That’s a pretty big life switch.

The College Fix reports.

Feminist professor becomes traditional family activist: ‘The cause of truth is never lost’

Dr. Jennifer Roback Morse taught economics at Yale and George Mason universities for 15 years, a dedicated career woman who had an abortion in her youth and mapped out her family plans based on the academic calendar.

But over the years — burdened with extreme guilt over her abortion and infertility struggles — she learned the feminist revolution’s promises don’t deliver, National Review reports in a new feature on her life journey.

Morse eventually had children naturally and through adoption and foster parenting, ultimately quitting her job as an economics professor and becoming a full-time mother, noting “without strong families, you can’t have free markets or limited government.”

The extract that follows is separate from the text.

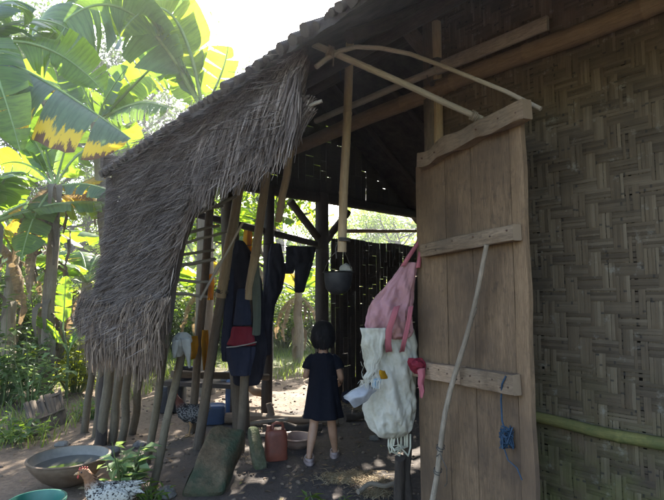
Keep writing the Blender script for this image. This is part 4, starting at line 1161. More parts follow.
# ------------------------------------------------------------------ the girl
def make_girl():
    g0 = gnd(323, 461); g0 = V((g0.x, g0.y, gh(g0.x, g0.y)))
    root = thing('person', 'child in a dark navy dress and pale sandals walking into the kitchen, seen from behind', 'person', g0)
    lf = gnd(309, 463) - g0; rf = gnd(335, 456.5) - g0
    vs = []; rs = []; es = []
    def add(p, r, par=None):
        vs.append(V(p)); rs.append(r if isinstance(r, tuple) else (r, r))
        if par is not None: es.append((par, len(vs) - 1))
        return len(vs) - 1
    pel = add((0, 0, .56), (.085, .07)); wa = add((0, .005, .67), (.078, .062), pel); ch = add((0, 0, .79), (.09, .066), wa)
    nb = add((0, -.004, .885), (.05, .042), ch); nk = add((0, .0, .925), (.033, .034), nb)
    h1 = add((0, .012, .975), (.058, .066), nk); h2 = add((0, .018, 1.04), (.074, .086), h1); h3 = add((0, .014, 1.105), (.06, .072), h2)
    ns = add((0, .098, 1.015), (.012, .014), h2)
    for sx, ft, kn in ((-1, lf, (-.075, .02, .31)), (1, rf, (.07, .07, .32))):
        hip = add((sx * .052, 0, .52), (.066, .066), pel)
        mid = add((sx * .06 + (kn[0] - sx * .06) * .5, kn[1] * .5, .42), (.054, .056), hip)
        k_ = add(kn, (.037, .04), mid)
        cf = add((kn[0] + (ft.x - kn[0]) * .4, kn[1] + (ft.y - kn[1]) * .4 - .012, .21), (.038, .042), k_)
        an = add((ft.x, ft.y, .065), (.022, .024), cf)
        he = add((ft.x, ft.y - .015, .038), (.022, .02), an)
        t1 = add((ft.x - .005, ft.y + .07, .034), (.027, .016), he)
        for q in range(5): add((ft.x + (q - 2) * .011, ft.y + .115 - abs(q - (1 if sx > 0 else 3)) * .005, .03), .008, t1)
    hands = {-1: ((-.150, -.02, .70), (-.125, .13, .70)), 1: ((.152, -.01, .69), (.150, .115, .64))}
    for sx in (-1, 1):
        el, wr = [V(q) for q in hands[sx]]
        sh = add((sx * .104, 0, .832), (.033, .033), ch)
        um = add(V((sx * .128, -.01, .775)), (.031, .031), sh)
        e = add(el, (.027, .028), um); fm = add(el.lerp(wr, .45), (.027, .027), e); w = add(wr, (.018, .02), fm)
        d = (wr - el).normalized(); dn_ = V((0, .35, -1)); pa = add(wr + d * .032, (.024, .013), w)
        for q in range(4):
            bpos = wr + d * .06 + V((0, 0, (q - 1.5) * .013)); Lq = (.045, .052, .048, .036)[q]
            f1 = add(bpos, .0075, pa); f2 = add(bpos + d * Lq * .5 + V((-sx * .008, 0, -.004)), .0068, f1); add(bpos + d * Lq * .85 + V((-sx * .026, 0, -.008)), .0058, f2)
        tb = add(wr + d * .02 + V((-sx * .018, 0, .016)), .009, pa); add(wr + d * .045 + V((-sx * .032, 0, .022)), .0075, tb)
    me = bpy.data.meshes.new('body'); me.from_pydata(vs, es, []); me.materials.append(M['skin'])
    b = bpy.data.objects.new('body', me); col.objects.link(b); b.parent = root
    sk = b.modifiers.new('skin', 'SKIN'); sk.use_smooth_shade = True
    ly = me.skin_vertices[0].data
    for i, r in enumerate(rs): ly[i].radius = r
    ly[0].use_root = True
    sub(b, 2)
    # dress
    mb = MB(); rows = []; n = 36
    prof = [(.896, .058, .05, 0), (.888, .080, .056, 0), (.874, .104, .062, 0), (.852, .124, .07, 0), (.82, .128, .078, .01), (.77, .121, .08, .025), (.71, .115, .08, .035), (.64, .122, .088, .045), (.56, .134, .102, .055), (.48, .146, .116, .05), (.41, .156, .126, .08), (.365, .163, .132, .1), (.358, .160, .129, .1), (.38, .150, .12, .1)]
    for z, a, bb, fo in prof:
        rows.append([V((math.cos(t) * a * (1 + fo * math.sin(t * 7 + 1 + z * 3)), .004 + math.sin(t) * bb * (1 + fo * math.sin(t * 7 + 1 + z * 3)), z + .006 * nz((math.cos(t), math.sin(t), z * 6), 2.5))) + V((1, 1, 0)) * .012 * nz((math.cos(t) * .8, math.sin(t) * .8, z * 5), 2.2) for t in [2 * math.pi * j / n for j in range(n)]])
    mb.grid(rows, lambda i, j: (i / 13, j / n), closed=True)
    for sx in (-1, 1):
        mb.tube([(sx * .075, 0, .862), (sx * .108, -.002, .838), (sx * .130, -.008, .79), (sx * .140, -.012, .755), (sx * .138, -.012, .758)], [.036, .046, .046, .045, .040], 16, False, .06)
    o = mb.build('dress', M['dress'], root, local=True); sub(o)
    # hair: bob
    mb = MB(); c = V((0, .008, 1.045))
    def hs(az, el, k=1.0):   # az from back
        x = math.sin(az) * math.cos(el); y = -math.cos(az) * math.cos(el); z = math.sin(el)
        return c + V((x * .098 * k, y * .112 * k, z * .118 * k))
    for s_ in range(560):
        az = U(-2.05, 2.05); e0 = U(.25, 1.5); k0 = U(.96, 1.06)
        front = abs(az) > 1.5
        zend = .938 + .012 * abs(az) + U(-.018, .016)
        pts = []; a2 = az
        for q in range(9):
            f = q / 8; el = e0 - f * (e0 + .25)
            p = hs(a2, el, k0)
            if el < 0:
                p = hs(a2, 0, k0)
            pts.append(p)
        p = pts[-1].copy()
        for q in range(1, 5):
            f = q / 4; z = pts[8].z + (zend - pts[8].z) * f
            pts.append(V((p.x * (1 - .16 * f * f), .008 + (p.y - .008) * (1 - .30 * f * f), z)))
        w = U(.007, .017)
        if R() < .12:
            sp_ = U(1.02, 1.10); pts = [V((q_.x * sp_, q_.y * sp_, q_.z)) if i_ > 8 else q_ for i_, q_ in enumerate(pts)]
        tang = V((math.cos(az), math.sin(az), 0))
        mb.strip(pts, [w] * 9 + [w, w * .9, w * .7, w * .3], tang, .001)
    for s_ in range(120):    # fringe over the forehead
        az = U(2.0, 4.28); e1 = U(.25, .38)
        mb.strip([hs(az, 1.45 - (1.45 - e1) * q / 6, U(.99, 1.02)) for q in range(7)], U(.01, .018), V((math.cos(az), math.sin(az), 0)), .001)
    rows = [[hs(2 * math.pi * j / 24, math.pi / 2 * (1 - i / 6) * .98 + .02, .97) for j in range(24)] for i in range(5)]
    mb.grid(rows, closed=True)
    mb.grid([[V((hs(a, 0, .96).x * (1 - .1 * i / 4), .008 + (hs(a, 0, .96).y - .008) * (1 - .24 * (i / 4) ** 2), 1.06 - .115 * i / 4)) for a in [-1.9 + 3.8 * j / 20 for j in range(21)]] for i in range(5)])
    mb.build('hair', M['hair'], root, local=True)
    for sx in (-1, 1):
        mb = MB(); mb.ball((sx * .03, .094, 1.045), (.013, .008, .008), 10, 8); mb.build('eye', M['eye'], root, local=True)
        mb = MB(); mb.ball((sx * .03, .1015, 1.045), (.006, .002, .006), 8, 6); mb.build('pupil', M['iron'], root, local=True)
        mb = MB(); mb.ball((sx * .078, .015, 1.03), (.01, .018, .028), 10, 8); mb.build('ear', M['skin'], root, local=True)
    mb = MB(); mb.ball((0, .09, .985), (.02, .008, .006), 10, 6); mb.build('mouth', M['lip'], root, local=True)
    for ft, rz in ((lf, .15), (rf, -.1)):
        mb = MB(); rows = []
        q = Matrix.Rotation(rz, 3, 'Z')
        for z, k in ((.0, .96), (.006, 1.02), (.02, 1.0), (.024, .95)):
            rows.append([V((ft.x, ft.y + .035, z)) + q @ V((math.cos(t) * (.041 + .006 * math.sin(t)) * k, math.sin(t) * .098 * k, 0)) for t in [2 * math.pi * j / 24 for j in range(24)]])
        b0 = mb.grid(rows, closed=True); mb.face([b0 + j for j in range(24)][::-1]); mb.face([b0 + 72 + j for j in range(24)])
        # heel counter and strap
        mb.grid([[V((ft.x, ft.y + .03, z)) + q @ V((math.cos(t) * .036, math.sin(t) * .082, 0)) for t in [math.pi * 1.08 + math.pi * .84 * j / 12 for j in range(13)]] for z in (.02, .04, .052)])
        mb.grid([[V((ft.x, ft.y + .06 + .04 * f, .0)) + q @ V((math.cos(t) * .042, 0, 0)) + V((0, 0, .02 + .038 * math.sin(t))) for t in [math.pi * j / 10 for j in range(11)]] for f in (0, .5, 1)])
        o = mb.build('sandal', M['sandal'], root, local=True); solid(o, .006)
make_girl()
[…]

Today, as the founder and leader of the Ruth Institute, she fights for traditional marriages and families, telling National Review that despite the country’s progression toward secularism “the cause of truth is never lost. Hope is not a plan or a strategy. It’s a supernatural virtue.”

Known for her brutally honest assessments of the havoc feminism and the sexual revolution has wreaked on this nation, Morse offered some insights to National Review on pressing social conservative topics.

On single parenthood: “There’s no such thing as a single parent. They’ve become dependent on other people in commercial transactions, such as their employers and child-care providers. A single mother may look like she’s doing so much ‘on her own,’ but she has merely commercialized the things the father would have done.”

On career first, motherhood second: It’s a “careerist trap. … It’s okay to get married, stay married, and do something later. You don’t have to get on the career bandwagon.”

On divorce: “This is the number-one lie of the sexual revolution: Kids are resilient. No, they’re not. … Divorce has harmed lots of people and those people have harmed lots of people. We have to say this. Modern society tries to make guilt go away by saying nothing is ever wrong — that there’s no right or wrong at all — and that’s not true.”